During my descent it had occurred to me that I might not have to re-ascend Trum y Ddysgl instead hoping that there might be a traverse path to the right at the end of the ridge. There was indeed a path but it looked harder work passing over all those rocky spines than it did to make the re-ascent.

The only walker I'd seen all morning.
I passed this retired Policeman who lived at the foot of Snowdon in Llanberis who as it turned out had relatives in Wigan and has frequented many of the pubs that I used to drink in. I warned the chap about the winds along the exposed areas of the ridge.

Making my descent with views of Moel Hebog.
The sun still shone brightly into a cloudless sky and it was during this descent that I would experience winds equal to those that battered me on the Trum y Ddysgl ridge.

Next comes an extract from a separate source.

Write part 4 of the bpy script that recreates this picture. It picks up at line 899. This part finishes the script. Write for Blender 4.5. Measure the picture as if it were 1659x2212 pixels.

Views of Snowdon as I enter the Beddgelert Forest.

I thought the worst of the winds were behind me more so as I began my descent towards the Beddgelert Forest where the strongest gusts funnelled over the ridge, taking away all thought process my ears screamed and my eyes and nose poured relentlessly until I reached the shelter of the forest where you could drop a feather and watch it float to the ground, again it was surreal as I stopped to soak in the silence and soon I began to overheat. Before continuing I removed my jacket, rolled up the sleeves of my base layer and began the walk through the forest which the retired Policeman told me "you'll enjoy it through there" It was difficult to tell for how long windblown trees had blocked the track - some I could get around by ducking under or striding over the tree trunks but others blocked the track for up to a hundred yards at a time meaning finding an alterative route over felled plantation which for anyone who has had to do this will know how slow, and unpleasant it can be.

Keeping the forestry track to my left its gravel base coming in and out of view as I stepped over broken tree trunks and broken branches my legs often disappearing between branches up to the knee, not only was it hard work I was in fear I was going to break something. I rejoined the track at a crossroads as I looked back at what can only be described as a bomb cratered forest, I guessed the retired Policeman hasn't been down here for a while. I collected myself as the wider track allowed the sunshine to pour through the breaks in the forest canopy, it was hot and I was relishing the warmth the approaching midday sun provided. I was still a mile away from Rydu Ddu as I continued to follow the track Snowdon popping in and out of my view above the treeline until my view changed to one I didn't recognise. Damn! I had missed my turning realising I should have turned left at the narrow track I'd passed a minute earlier. It was no bother just a hundred yards or so back track. I found the path and turned right from where Llyn Y Gader came into view the path below my feet flanking Drwsycoed Uchaf and eventually Y Garn. The path was sheltered, dusty and hot and for the first time this morning I could hear the lambs in the nearby fields whilst a gentle breeze broke the surface of Llyn Y Gader as it shimmered in the sunlight below.